L’edificio del Jane Hotel è di soli sei piani, ma dispone di ben 200 camere essendo progettato con “micro stanze” simili alle cabine di una nave. I marinai originariamente pagavano 25 centesimi a notte, mentre il costo per gli ufficiali variava da 50 a 75 centesimi. Anche oggi risulta conveniente, vista la sua eccellente posizione nel cuore del Greenwich Village, The Village, come lo chiamano i newyorkesi, con camere da 99 dollari a seconda della stagione e della disponibilità.
Purtroppo gran parte dell’edificio è in ristrutturazione e a fine anno diventerà un club esclusivo.
Al momento rimangono 130 camere standard e 40 con letto a castello, con bagni comuni in stile europeo, con docce a pioggia. Sono state distrutte le stanze destinate ai capitani, quelle con terrazza privata, vista sul fiume, bagno dotato di vasca profonda e lavandino in marmo. Un vero peccato.
Il seminterrato ospitava una pista da bowling, una piscina e il ristorante: quasi tutto è andato perduto o è stato trasformato in deposito. 
Il Jane Hotel Ballroom, aperto nel 2009 dagli imprenditori Carlos Quirarte e Matt Kliegman, è stato uno dei locali notturni più famosi di New York, con il suo bar accogliente e la terrazza panoramica nella torretta all’ultimo piano. La sala da ballo presentava una decorazione minuziosamente curata da MacPherson e Goode, i quali a loro dire impiegarono “lunghe serate per catalogare tutta le opere, i pezzi d’antiquariato e i tocchi decorativi attentamente raccolti per la sala da ballo”. Come, al centro della sala, la gigantesca palla da discoteca a specchio proveniente dalla casa di MacPherson a Los Angeles. Un elaborato caminetto recuperato dal Belgio. Le piastrelle d’epoca poste intorno agli ingressi, trovate in Argentina. Lo specchio incorniciato da corna di animali arrivato dalla Scozia. E poi pezzi provenienti dall’India, da aste, o realizzati da artisti locali.
Il soffitto in vetro colorato del bar era stato progettato su misura nella Carolina del Sud. Una coppia di lampade le cui basi ricordano teste avvolte da un turbante provenivano dal Connecticut. Appesi al soffitto una coppia di pavoni impagliati (uno adesso si trova nell’ingresso) e un ariete, sempre impagliato, posto sopra il camino.

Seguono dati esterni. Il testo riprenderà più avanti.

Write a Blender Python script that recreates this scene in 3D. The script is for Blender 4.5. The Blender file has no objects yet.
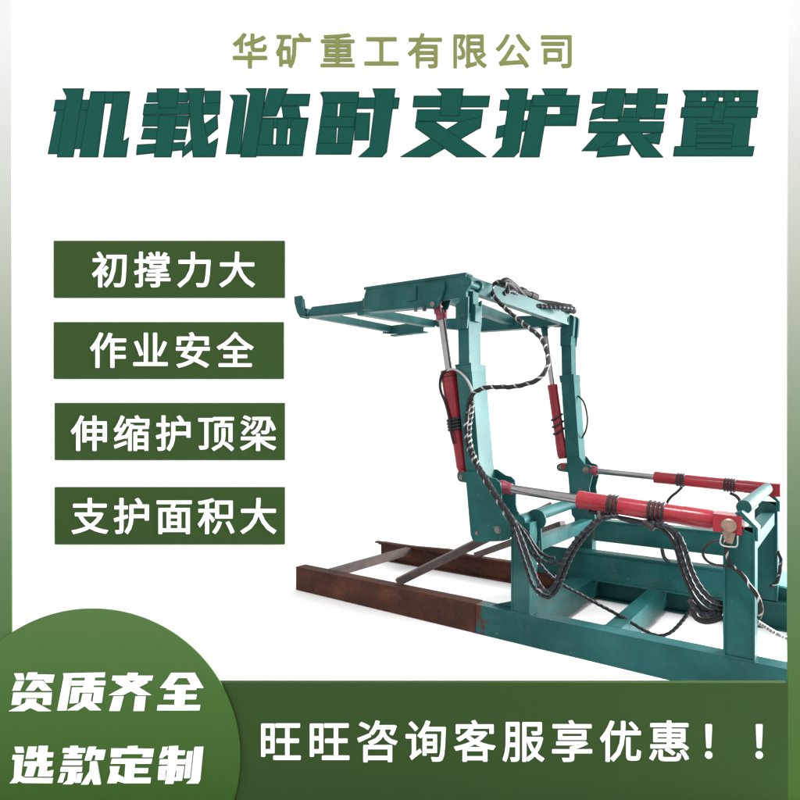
import bpy, bmesh, math, random
from mathutils import Vector, Matrix
random.seed(7)
SC = bpy.context.scene
COL = SC.collection

# ------------------------------------------------------------------ camera
EYE = 1.30                      # eye height, metres
LENS = 594.0 / 800.0 * 36.0
cam_d = bpy.data.cameras.new('camera')
cam = bpy.data.objects.new('camera', cam_d); COL.objects.link(cam)
cam.location = (0, 0, EYE); cam.rotation_euler = (math.radians(90), 0, 0)
cam_d.sensor_width = 36.0; cam_d.lens = LENS
cam_d.shift_y = 24.0 / 800.0
cam_d.clip_start = 0.05; cam_d.clip_end = 200
SC.camera = cam

# ------------------------------------------------------------------ light
W = bpy.data.worlds.new('World'); SC.world = W; W.use_nodes = True
bg = W.node_tree.nodes['Background']
bg.inputs[0].default_value = (1.0, 1.0, 1.0, 1); bg.inputs[1].default_value = 1.6

def area(name, loc, target, sx, sy, watts, col=(1, 1, 1), spread=76):
    d = bpy.data.lights.new(name, 'AREA'); d.shape = 'RECTANGLE'; d.size = sx; d.size_y = sy
    d.energy = watts; d.color = col; d.spread = math.radians(spread)
    o = bpy.data.objects.new(name, d); COL.objects.link(o); o.location = loc
    o.rotation_euler = (Vector(target) - Vector(loc)).to_track_quat('-Z', 'Y').to_euler()
    return o
area('softbox_right', (5.6, 4.0, 1.7), (0.9, 3.1, 1.0), 2.4, 2.4, 330)
area('fill_overhead', (0.75, 2.25, 3.35), (1.35, 3.1, 0.2), 0.9, 0.4, 14, spread=60)  # added fill with no real source, lifts the near faces towards the rear columns

SC.view_settings.view_transform = 'Standard'
SC.view_settings.look = 'None'
SC.view_settings.exposure = 0.0
SC.view_settings.gamma = 1.0
SC.cycles.max_bounces = 8

# ------------------------------------------------------------------ helpers
def tag(o, label=None, cat=None, group=None, kind=None):
    if label: o['label'] = label
    if cat: o['category'] = cat
    if group: o['group'] = group
    if kind: o['kind'] = kind
    return o

def empty(name, loc=(0, 0, 0), rz=0.0, parent=None):
    o = bpy.data.objects.new(name, None); COL.objects.link(o)
    o.location = loc; o.rotation_euler = (0, 0, rz); o.empty_display_size = 0.1
    if parent: o.parent = parent
    return o

def link(name, bm, mats, parent=None, smooth=False, bevel=0.0, segs=2):
    if bevel > 0:
        es = [e for e in bm.edges if len(e.link_faces) == 2 and e.calc_face_angle(0) > 0.6]
        if es:
            bmesh.ops.bevel(bm, geom=es, offset=bevel, segments=segs, affect='EDGES', clamp_overlap=True)
    me = bpy.data.meshes.new(name)
    bmesh.ops.recalc_face_normals(bm, faces=bm.faces)
    bm.to_mesh(me); bm.free()
    if not isinstance(mats, (list, tuple)): mats = [mats]
    for m in mats: me.materials.append(m)
    if smooth:
        for p in me.polygons: p.use_smooth = True
        try: me.set_sharp_from_angle(angle=math.radians(38))
        except Exception: pass
    o = bpy.data.objects.new(name, me); COL.objects.link(o)
    if parent: o.parent = parent
    return o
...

Il Jane Hotel è abitato in permanenza da una ventina di persone: alcune vi risiedono da quarant’anni, altre da oltre venti… grazie a una legge dello Stato di New York secondo la quale chi alloggi da più di 30 giorni in un edificio non può essere cacciato. Così nei corridoi incontri l’ex avvocato sempre in pigiama da quando ha smarrito la ragione, che ascolta musica classica a tutto volume giorno e notte… Io ho simpatizzato con Christiane, una signora sessantenne installata nell’albergo da 23 anni, che vive in una cabina minuscola come quella occupata da me: è una cristiana di Palestina, probabilmente una rifugiata.
È un’isola di storia che si oppone al modernismo selvaggio di questa città. E non è il solo: mi raccontano che, in un vecchio edificio affacciato su Central Park, abbiano offerto a una persona ben 3 milioni di dollari per sgomberare il suo alloggio, ma questa si è ben guardata dall’accettarli e ha rifiutato di spostarsi. Speriamo che gente simile rallenti la smania distruttiva dell’edilizia, e che lo spirito del Jane Hotel rimanga vivo, almeno in una parte del suo edificio, per stupire i suoi clienti come ha stupito me.